___ Provided data ___
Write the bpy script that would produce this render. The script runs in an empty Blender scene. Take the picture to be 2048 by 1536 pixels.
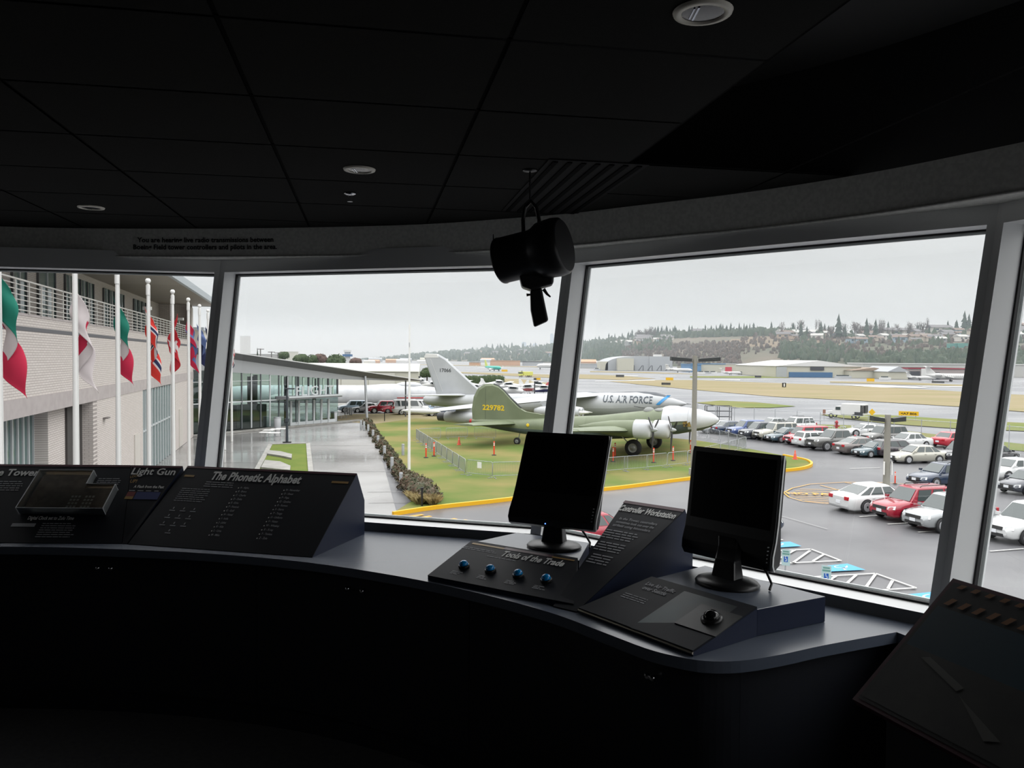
import bpy, math, random
from mathutils import Vector, Matrix
PI=math.pi
S=bpy.context.scene; COL=S.collection
RND=random.Random(11)
EYE=1.62; GZ=-6.53; FOC=1600.0; PITCH=math.atan(52/1600); ROLL=.0085
# ---------------------------------------------------------------- camera
cam=bpy.data.objects.new('camera',bpy.data.cameras.new('camera')); COL.objects.link(cam); S.camera=cam
cam.data.sensor_width=36; cam.data.lens=36*FOC/2048; cam.data.clip_start=.05; cam.data.clip_end=20000
cam.matrix_world=Matrix.Translation((0,0,EYE))@Matrix.Rotation(PI/2-PITCH,4,'X')@Matrix.Rotation(ROLL,4,'Z')
# ---------------------------------------------------------------- colour management
S.view_settings.view_transform='Standard'; S.view_settings.look='None'; S.view_settings.gamma=1
S.view_settings.exposure=0; S.view_settings.use_curve_mapping=False
# ---------------------------------------------------------------- overcast sky
W=bpy.data.worlds.new('overcast_sky'); S.world=W; W.use_nodes=True
nt=W.node_tree; nt.nodes.clear()
def nd(t,ty,**k):
    n=t.nodes.new(ty)
    for a,b in k.items(): setattr(n,a,b)
    return n
tc=nd(nt,'ShaderNodeTexCoord'); sx=nd(nt,'ShaderNodeSeparateXYZ'); nt.links.new(tc.outputs['Generated'],sx.inputs[0])
mp=nd(nt,'ShaderNodeMapping'); mp.inputs['Scale'].default_value=(1.6,1.6,11); nt.links.new(tc.outputs['Generated'],mp.inputs[0])
no=nd(nt,'ShaderNodeTexNoise'); no.inputs['Scale'].default_value=2.2; no.inputs['Detail'].default_value=5; no.inputs['Roughness'].default_value=.5
nt.links.new(mp.outputs[0],no.inputs[0])
rp=nd(nt,'ShaderNodeValToRGB'); cr=rp.color_ramp
cr.elements[0].position=0; cr.elements[0].color=(.60,.61,.60,1)
cr.elements[1].position=1; cr.elements[1].color=(3.4,3.4,3.4,1)
for p,c in ((.03,(.56,.58,.57,1)),(.08,(.66,.68,.68,1)),(.2,(.75,.765,.76,1)),(.27,(.82,.825,.82,1)),(.36,(1.9,1.9,1.9,1)),(.5,(2.9,2.9,2.9,1))):
    e=cr.elements.new(p); e.color=c
nt.links.new(sx.outputs['Z'],rp.inputs[0])
mr=nd(nt,'ShaderNodeMapRange'); mr.inputs['From Min'].default_value=.3; mr.inputs['From Max'].default_value=.7
mr.inputs['To Min'].default_value=.93; mr.inputs['To Max'].default_value=1.07; nt.links.new(no.outputs[0],mr.inputs[0])
mm=nd(nt,'ShaderNodeVectorMath',operation='SCALE'); nt.links.new(rp.outputs[0],mm.inputs[0]); nt.links.new(mr.outputs[0],mm.inputs['Scale'])
bg=nd(nt,'ShaderNodeBackground'); nt.links.new(mm.outputs[0],bg.inputs[0]); bg.inputs[1].default_value=1.0
wo=nd(nt,'ShaderNodeOutputWorld'); nt.links.new(bg.outputs[0],wo.inputs[0])
# ---------------------------------------------------------------- materials
MC={}
def mat(name,col,rough=.6,metal=0,spec=.5,nz=None,alpha=None,bump=None,coat=0,emit=None):
    """nz=(scale,colour2,detail,stretch) mixes a second colour by noise"""
    if name in MC: return MC[name]
    m=bpy.data.materials.new(name); m.use_nodes=True; t=m.node_tree; b=t.nodes['Principled BSDF']
    b.inputs['Base Color'].default_value=(*col,1); b.inputs['Roughness'].default_value=rough
    b.inputs['Metallic'].default_value=metal; b.inputs['Specular IOR Level'].default_value=spec
    b.inputs['Coat Weight'].default_value=coat
    if emit: b.inputs['Emission Color'].default_value=(*emit[0],1); b.inputs['Emission Strength'].default_value=emit[1]
    if nz:
        tcn=nd(t,'ShaderNodeTexCoord'); mpn=nd(t,'ShaderNodeMapping'); t.links.new(tcn.outputs['Object'],mpn.inputs[0])
        if len(nz)>3: mpn.inputs['Scale'].default_value=nz[3]
        n=nd(t,'ShaderNodeTexNoise'); n.inputs['Scale'].default_value=nz[0]; n.inputs['Detail'].default_value=nz[2] if len(nz)>2 else 4
        t.links.new(mpn.outputs[0],n.inputs[0])
        r=nd(t,'ShaderNodeValToRGB'); r.color_ramp.elements[0].position=.38; r.color_ramp.elements[1].position=.62
        r.color_ramp.elements[0].color=(*col,1); r.color_ramp.elements[1].color=(*nz[1],1)
        t.links.new(n.outputs[0],r.inputs[0]); t.links.new(r.outputs[0],b.inputs['Base Color'])
        if bump:
            bn=nd(t,'ShaderNodeBump'); bn.inputs['Strength'].default_value=bump; t.links.new(n.outputs[0],bn.inputs['Height']); t.links.new(bn.outputs[0],b.inputs['Normal'])
    MC[name]=m; return m
def glassmat(name,tint,refl=.06,rough=0.0):
    """clear pane: sees through with a tint, reflects by fresnel"""
    m=bpy.data.materials.new(name); m.use_nodes=True; t=m.node_tree; t.nodes.clear()
    tr=nd(t,'ShaderNodeBsdfTransparent'); tr.inputs[0].default_value=(*tint,1)
    gl=nd(t,'ShaderNodeBsdfGlossy'); gl.inputs['Roughness'].default_value=rough; gl.inputs[0].default_value=(.9,.95,.95,1)
    fr=nd(t,'ShaderNodeFresnel'); fr.inputs[0].default_value=1.45
    mu=nd(t,'ShaderNodeMath',operation='MULTIPLY_ADD'); mu.inputs[1].default_value=1; mu.inputs[2].default_value=refl; t.links.new(fr.outputs[0],mu.inputs[0])
    mx=nd(t,'ShaderNodeMixShader'); t.links.new(mu.outputs[0],mx.inputs[0]); t.links.new(tr.outputs[0],mx.inputs[1]); t.links.new(gl.outputs[0],mx.inputs[2])
    o=nd(t,'ShaderNodeOutputMaterial'); t.links.new(mx.outputs[0],o.inputs[0]); MC[name]=m; return m
def brick(name,c1,c2,mortar,sc,bw=.5,rh=.25,ms=.02,vec='XZ',rough=.8,squash=1):
    m=bpy.data.materials.new(name); m.use_nodes=True; t=m.node_tree; b=t.nodes['Principled BSDF']; b.inputs['Roughness'].default_value=rough
    tcn=nd(t,'ShaderNodeTexCoord'); sp=nd(t,'ShaderNodeSeparateXYZ'); t.links.new(tcn.outputs['Object'],sp.inputs[0])
    cb=nd(t,'ShaderNodeCombineXYZ'); t.links.new(sp.outputs[vec[0]],cb.inputs[0]); t.links.new(sp.outputs[vec[1]],cb.inputs[1])
    br=nd(t,'ShaderNodeTexBrick'); br.inputs['Scale'].default_value=sc; br.inputs['Color1'].default_value=(*c1,1); br.inputs['Color2'].default_value=(*c2,1)
    br.inputs['Mortar'].default_value=(*mortar,1); br.inputs['Mortar Size'].default_value=ms; br.inputs['Brick Width'].default_value=bw; br.inputs['Row Height'].default_value=rh
    br.inputs['Mortar Smooth'].default_value=.3
    t.links.new(cb.outputs[0],br.inputs[0]); t.links.new(br.outputs[0],b.inputs['Base Color']); MC[name]=m; return m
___
* Exercise prompt: Print out the whole of the material word for word, without pictures.

* Final result:
Write the bpy script that would produce this render. The script runs in an empty Blender scene. Take the picture to be 2048 by 1536 pixels.
import bpy, math, random
from mathutils import Vector, Matrix
PI=math.pi
S=bpy.context.scene; COL=S.collection
RND=random.Random(11)
EYE=1.62; GZ=-6.53; FOC=1600.0; PITCH=math.atan(52/1600); ROLL=.0085
# ---------------------------------------------------------------- camera
cam=bpy.data.objects.new('camera',bpy.data.cameras.new('camera')); COL.objects.link(cam); S.camera=cam
cam.data.sensor_width=36; cam.data.lens=36*FOC/2048; cam.data.clip_start=.05; cam.data.clip_end=20000
cam.matrix_world=Matrix.Translation((0,0,EYE))@Matrix.Rotation(PI/2-PITCH,4,'X')@Matrix.Rotation(ROLL,4,'Z')
# ---------------------------------------------------------------- colour management
S.view_settings.view_transform='Standard'; S.view_settings.look='None'; S.view_settings.gamma=1
S.view_settings.exposure=0; S.view_settings.use_curve_mapping=False
# ---------------------------------------------------------------- overcast sky
W=bpy.data.worlds.new('overcast_sky'); S.world=W; W.use_nodes=True
nt=W.node_tree; nt.nodes.clear()
def nd(t,ty,**k):
    n=t.nodes.new(ty)
    for a,b in k.items(): setattr(n,a,b)
    return n
tc=nd(nt,'ShaderNodeTexCoord'); sx=nd(nt,'ShaderNodeSeparateXYZ'); nt.links.new(tc.outputs['Generated'],sx.inputs[0])
mp=nd(nt,'ShaderNodeMapping'); mp.inputs['Scale'].default_value=(1.6,1.6,11); nt.links.new(tc.outputs['Generated'],mp.inputs[0])
no=nd(nt,'ShaderNodeTexNoise'); no.inputs['Scale'].default_value=2.2; no.inputs['Detail'].default_value=5; no.inputs['Roughness'].default_value=.5
nt.links.new(mp.outputs[0],no.inputs[0])
rp=nd(nt,'ShaderNodeValToRGB'); cr=rp.color_ramp
cr.elements[0].position=0; cr.elements[0].color=(.60,.61,.60,1)
cr.elements[1].position=1; cr.elements[1].color=(3.4,3.4,3.4,1)
for p,c in ((.03,(.56,.58,.57,1)),(.08,(.66,.68,.68,1)),(.2,(.75,.765,.76,1)),(.27,(.82,.825,.82,1)),(.36,(1.9,1.9,1.9,1)),(.5,(2.9,2.9,2.9,1))):
    e=cr.elements.new(p); e.color=c
nt.links.new(sx.outputs['Z'],rp.inputs[0])
mr=nd(nt,'ShaderNodeMapRange'); mr.inputs['From Min'].default_value=.3; mr.inputs['From Max'].default_value=.7
mr.inputs['To Min'].default_value=.93; mr.inputs['To Max'].default_value=1.07; nt.links.new(no.outputs[0],mr.inputs[0])
mm=nd(nt,'ShaderNodeVectorMath',operation='SCALE'); nt.links.new(rp.outputs[0],mm.inputs[0]); nt.links.new(mr.outputs[0],mm.inputs['Scale'])
bg=nd(nt,'ShaderNodeBackground'); nt.links.new(mm.outputs[0],bg.inputs[0]); bg.inputs[1].default_value=1.0
wo=nd(nt,'ShaderNodeOutputWorld'); nt.links.new(bg.outputs[0],wo.inputs[0])
# ---------------------------------------------------------------- materials
MC={}
def mat(name,col,rough=.6,metal=0,spec=.5,nz=None,alpha=None,bump=None,coat=0,emit=None):
    """nz=(scale,colour2,detail,stretch) mixes a second colour by noise"""
    if name in MC: return MC[name]
    m=bpy.data.materials.new(name); m.use_nodes=True; t=m.node_tree; b=t.nodes['Principled BSDF']
    b.inputs['Base Color'].default_value=(*col,1); b.inputs['Roughness'].default_value=rough
    b.inputs['Metallic'].default_value=metal; b.inputs['Specular IOR Level'].default_value=spec
    b.inputs['Coat Weight'].default_value=coat
    if emit: b.inputs['Emission Color'].default_value=(*emit[0],1); b.inputs['Emission Strength'].default_value=emit[1]
    if nz:
        tcn=nd(t,'ShaderNodeTexCoord'); mpn=nd(t,'ShaderNodeMapping'); t.links.new(tcn.outputs['Object'],mpn.inputs[0])
        if len(nz)>3: mpn.inputs['Scale'].default_value=nz[3]
        n=nd(t,'ShaderNodeTexNoise'); n.inputs['Scale'].default_value=nz[0]; n.inputs['Detail'].default_value=nz[2] if len(nz)>2 else 4
        t.links.new(mpn.outputs[0],n.inputs[0])
        r=nd(t,'ShaderNodeValToRGB'); r.color_ramp.elements[0].position=.38; r.color_ramp.elements[1].position=.62
        r.color_ramp.elements[0].color=(*col,1); r.color_ramp.elements[1].color=(*nz[1],1)
        t.links.new(n.outputs[0],r.inputs[0]); t.links.new(r.outputs[0],b.inputs['Base Color'])
        if bump:
            bn=nd(t,'ShaderNodeBump'); bn.inputs['Strength'].default_value=bump; t.links.new(n.outputs[0],bn.inputs['Height']); t.links.new(bn.outputs[0],b.inputs['Normal'])
    MC[name]=m; return m
def glassmat(name,tint,refl=.06,rough=0.0):
    """clear pane: sees through with a tint, reflects by fresnel"""
    m=bpy.data.materials.new(name); m.use_nodes=True; t=m.node_tree; t.nodes.clear()
    tr=nd(t,'ShaderNodeBsdfTransparent'); tr.inputs[0].default_value=(*tint,1)
    gl=nd(t,'ShaderNodeBsdfGlossy'); gl.inputs['Roughness'].default_value=rough; gl.inputs[0].default_value=(.9,.95,.95,1)
    fr=nd(t,'ShaderNodeFresnel'); fr.inputs[0].default_value=1.45
    mu=nd(t,'ShaderNodeMath',operation='MULTIPLY_ADD'); mu.inputs[1].default_value=1; mu.inputs[2].default_value=refl; t.links.new(fr.outputs[0],mu.inputs[0])
    mx=nd(t,'ShaderNodeMixShader'); t.links.new(mu.outputs[0],mx.inputs[0]); t.links.new(tr.outputs[0],mx.inputs[1]); t.links.new(gl.outputs[0],mx.inputs[2])
    o=nd(t,'ShaderNodeOutputMaterial'); t.links.new(mx.outputs[0],o.inputs[0]); MC[name]=m; return m
def brick(name,c1,c2,mortar,sc,bw=.5,rh=.25,ms=.02,vec='XZ',rough=.8,squash=1):
    m=bpy.data.materials.new(name); m.use_nodes=True; t=m.node_tree; b=t.nodes['Principled BSDF']; b.inputs['Roughness'].default_value=rough
    tcn=nd(t,'ShaderNodeTexCoord'); sp=nd(t,'ShaderNodeSeparateXYZ'); t.links.new(tcn.outputs['Object'],sp.inputs[0])
    cb=nd(t,'ShaderNodeCombineXYZ'); t.links.new(sp.outputs[vec[0]],cb.inputs[0]); t.links.new(sp.outputs[vec[1]],cb.inputs[1])
    br=nd(t,'ShaderNodeTexBrick'); br.inputs['Scale'].default_value=sc; br.inputs['Color1'].default_value=(*c1,1); br.inputs['Color2'].default_value=(*c2,1)
    br.inputs['Mortar'].default_value=(*mortar,1); br.inputs['Mortar Size'].default_value=ms; br.inputs['Brick Width'].default_value=bw; br.inputs['Row Height'].default_value=rh
    br.inputs['Mortar Smooth'].default_value=.3
    t.links.new(cb.outputs[0],br.inputs[0]); t.links.new(br.outputs[0],b.inputs['Base Color']); MC[name]=m; return m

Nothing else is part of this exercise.